With the exception of the video unit, all of these formats fall under a new sync-ad sales policy. This means that only one advertiser will feature on the page at any one time and brands will no longer compete against others for user attention.

“With most publishers, unless you buy a homepage takeover, you buy one [ad unit] or another so often these ads are competing. But we’re not selling that way. That doesn’t mean you’ll own them for the whole day but if you are buying on an impressions basis they are synced,” explained Alan Fagan, group sales director, ESPN EMEA.

The introduction of this sales policy and the degree to which advertising has been built into the fabric of ESPN.co.uk has placed a greater emphasis on the need for creativity from brands which has been optimised for all devices.

“Any advertiser working with us needs to provide creative that will run across all platforms. That is in their interest to do that. The industry needs to get there,” said Classen, adding that any advertiser will therefore work directly with ESPN to develop bespoke creative for each screen size.

Classen said it has also mirrored a trend where ESPN is now working with fewer select clients with a larger ad spend.

“It becomes much more of a partnership that a traditional advertising deal. It’s a lot of work for a lot of people but it’s a lot more effective,” he said.

However, the rise of programmatic has not been ignored and, bar the video offering, each unit will eventually be able to be traded programmatically.

“What we’re offering in the premium world we’re offering in the programmatic world. In fact there is no reason why we can’t offer it all,” said Fagan. “The pipes are already set up we’re already in communication with trading desks about how we do it.”

Discussing Pangea – the joint venture between the Guardian, Financial Times, CNN International, The Economist and Reuters to pool audiences and let advertisers buy inventory programmatically via a central exchange – Fagan revealed it could in time see ESPN establish its own programmatic exchange.

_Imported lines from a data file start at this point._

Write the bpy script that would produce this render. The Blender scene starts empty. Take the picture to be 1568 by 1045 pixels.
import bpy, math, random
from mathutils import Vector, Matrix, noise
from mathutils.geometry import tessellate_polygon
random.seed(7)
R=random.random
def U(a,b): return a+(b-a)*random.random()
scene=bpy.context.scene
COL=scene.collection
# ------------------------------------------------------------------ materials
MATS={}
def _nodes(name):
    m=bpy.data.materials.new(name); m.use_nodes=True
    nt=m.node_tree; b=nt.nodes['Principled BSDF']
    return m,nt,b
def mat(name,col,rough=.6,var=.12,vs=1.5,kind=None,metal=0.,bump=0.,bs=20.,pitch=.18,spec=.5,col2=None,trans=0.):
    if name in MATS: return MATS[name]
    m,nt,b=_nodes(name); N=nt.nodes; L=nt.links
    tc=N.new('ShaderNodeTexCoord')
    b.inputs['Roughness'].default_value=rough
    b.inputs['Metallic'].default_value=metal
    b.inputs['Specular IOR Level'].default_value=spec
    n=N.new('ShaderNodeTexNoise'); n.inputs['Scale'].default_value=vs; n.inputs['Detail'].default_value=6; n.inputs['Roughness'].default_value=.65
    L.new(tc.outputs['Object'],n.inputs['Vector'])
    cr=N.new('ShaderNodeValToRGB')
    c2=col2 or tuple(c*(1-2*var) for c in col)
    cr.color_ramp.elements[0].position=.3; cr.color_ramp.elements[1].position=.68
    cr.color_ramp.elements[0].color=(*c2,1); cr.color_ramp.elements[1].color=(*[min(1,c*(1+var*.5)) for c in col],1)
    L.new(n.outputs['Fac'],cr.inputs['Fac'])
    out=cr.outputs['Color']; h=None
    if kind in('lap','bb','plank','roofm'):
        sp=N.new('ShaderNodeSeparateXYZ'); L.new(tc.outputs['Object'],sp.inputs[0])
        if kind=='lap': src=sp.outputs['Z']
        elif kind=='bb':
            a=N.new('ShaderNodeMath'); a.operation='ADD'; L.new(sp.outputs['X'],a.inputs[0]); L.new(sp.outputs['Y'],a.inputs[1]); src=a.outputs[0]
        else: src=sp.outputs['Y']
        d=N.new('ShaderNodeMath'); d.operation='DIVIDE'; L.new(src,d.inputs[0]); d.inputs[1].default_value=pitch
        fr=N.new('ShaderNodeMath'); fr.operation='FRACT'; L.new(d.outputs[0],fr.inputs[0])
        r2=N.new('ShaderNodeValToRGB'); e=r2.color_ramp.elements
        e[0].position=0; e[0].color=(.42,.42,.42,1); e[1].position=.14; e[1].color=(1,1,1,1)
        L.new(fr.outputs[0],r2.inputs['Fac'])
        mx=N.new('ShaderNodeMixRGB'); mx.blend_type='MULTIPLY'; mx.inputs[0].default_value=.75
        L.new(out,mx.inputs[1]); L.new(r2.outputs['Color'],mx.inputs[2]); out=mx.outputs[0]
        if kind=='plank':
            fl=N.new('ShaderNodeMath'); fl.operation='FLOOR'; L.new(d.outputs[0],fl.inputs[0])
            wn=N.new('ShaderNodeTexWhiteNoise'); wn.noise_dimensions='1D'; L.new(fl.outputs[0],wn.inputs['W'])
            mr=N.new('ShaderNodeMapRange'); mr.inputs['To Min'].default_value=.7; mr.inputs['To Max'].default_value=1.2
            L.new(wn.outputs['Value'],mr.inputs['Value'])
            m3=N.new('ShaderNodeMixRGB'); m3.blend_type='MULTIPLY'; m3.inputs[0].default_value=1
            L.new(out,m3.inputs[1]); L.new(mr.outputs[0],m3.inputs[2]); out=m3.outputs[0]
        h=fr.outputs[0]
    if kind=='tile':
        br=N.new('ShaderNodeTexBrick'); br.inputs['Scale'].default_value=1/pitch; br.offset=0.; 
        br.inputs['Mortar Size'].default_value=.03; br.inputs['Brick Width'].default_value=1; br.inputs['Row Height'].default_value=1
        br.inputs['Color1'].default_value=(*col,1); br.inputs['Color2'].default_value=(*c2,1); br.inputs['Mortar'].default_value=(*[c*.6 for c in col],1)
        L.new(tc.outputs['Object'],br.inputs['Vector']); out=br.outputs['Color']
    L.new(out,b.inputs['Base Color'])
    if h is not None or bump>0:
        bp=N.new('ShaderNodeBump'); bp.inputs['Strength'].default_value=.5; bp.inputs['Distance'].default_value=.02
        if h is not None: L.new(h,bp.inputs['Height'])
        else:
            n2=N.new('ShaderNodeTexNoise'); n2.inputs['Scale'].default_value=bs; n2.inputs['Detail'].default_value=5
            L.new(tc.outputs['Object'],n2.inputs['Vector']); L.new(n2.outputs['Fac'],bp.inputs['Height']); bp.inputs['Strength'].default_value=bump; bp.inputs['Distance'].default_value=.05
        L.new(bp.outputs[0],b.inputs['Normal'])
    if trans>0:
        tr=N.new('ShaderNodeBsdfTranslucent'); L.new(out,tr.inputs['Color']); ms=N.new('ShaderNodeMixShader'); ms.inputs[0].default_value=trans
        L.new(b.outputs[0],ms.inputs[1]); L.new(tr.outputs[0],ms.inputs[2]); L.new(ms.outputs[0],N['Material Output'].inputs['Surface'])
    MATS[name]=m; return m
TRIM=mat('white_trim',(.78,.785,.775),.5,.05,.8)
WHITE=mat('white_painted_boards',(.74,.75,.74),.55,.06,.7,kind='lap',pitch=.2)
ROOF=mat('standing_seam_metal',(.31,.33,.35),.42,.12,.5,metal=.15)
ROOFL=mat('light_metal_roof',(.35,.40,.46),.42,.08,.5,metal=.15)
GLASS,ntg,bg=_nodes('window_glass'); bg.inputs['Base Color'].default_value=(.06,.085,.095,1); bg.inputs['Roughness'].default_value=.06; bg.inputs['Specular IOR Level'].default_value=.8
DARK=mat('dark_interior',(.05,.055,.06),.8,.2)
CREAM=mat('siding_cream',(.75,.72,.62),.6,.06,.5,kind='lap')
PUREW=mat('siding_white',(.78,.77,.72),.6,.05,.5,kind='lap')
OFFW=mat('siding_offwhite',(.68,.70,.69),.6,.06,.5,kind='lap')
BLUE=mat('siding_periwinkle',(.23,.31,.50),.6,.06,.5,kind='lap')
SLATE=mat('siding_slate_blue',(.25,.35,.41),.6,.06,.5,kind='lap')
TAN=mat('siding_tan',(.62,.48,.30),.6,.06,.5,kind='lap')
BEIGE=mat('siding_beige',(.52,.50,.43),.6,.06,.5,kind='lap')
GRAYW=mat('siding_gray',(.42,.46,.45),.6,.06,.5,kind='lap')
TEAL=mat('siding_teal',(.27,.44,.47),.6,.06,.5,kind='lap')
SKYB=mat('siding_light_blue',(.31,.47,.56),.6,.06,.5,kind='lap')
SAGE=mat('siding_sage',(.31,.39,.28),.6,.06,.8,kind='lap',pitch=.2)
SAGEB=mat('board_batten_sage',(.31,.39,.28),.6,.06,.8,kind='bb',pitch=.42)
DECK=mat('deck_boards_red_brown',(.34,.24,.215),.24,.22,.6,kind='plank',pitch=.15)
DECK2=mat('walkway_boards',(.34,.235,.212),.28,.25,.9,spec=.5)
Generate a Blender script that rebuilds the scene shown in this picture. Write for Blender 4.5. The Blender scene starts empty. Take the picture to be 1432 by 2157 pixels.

“It makes a lot of sense for the brands doing it to take some control back. It can only be a good thing. It’s not something we’re actively pursuing, but that doesn’t mean that it’s something that hasn’t been going round in my head. It has for some time. Keen to see how it develops.”

In terms of measurement, Classen said that a time-base metric is something it would go to market with tomorrow if it could.

"Internally we talk about average net audience a huge amount, which is the number of people divided by how long they spend on ESPN. That’s a far more useful metric than just the number of uniques," he said.

"77 per cent of traffic comes from tablet or mobile, but the interesting thing is that the average usage is 4.9 minutes and on mobile its 4.7 minutes so people spend as much on mobile as they are on desktop."

However, he said the UK industry isn't ready to trade on that metric currently.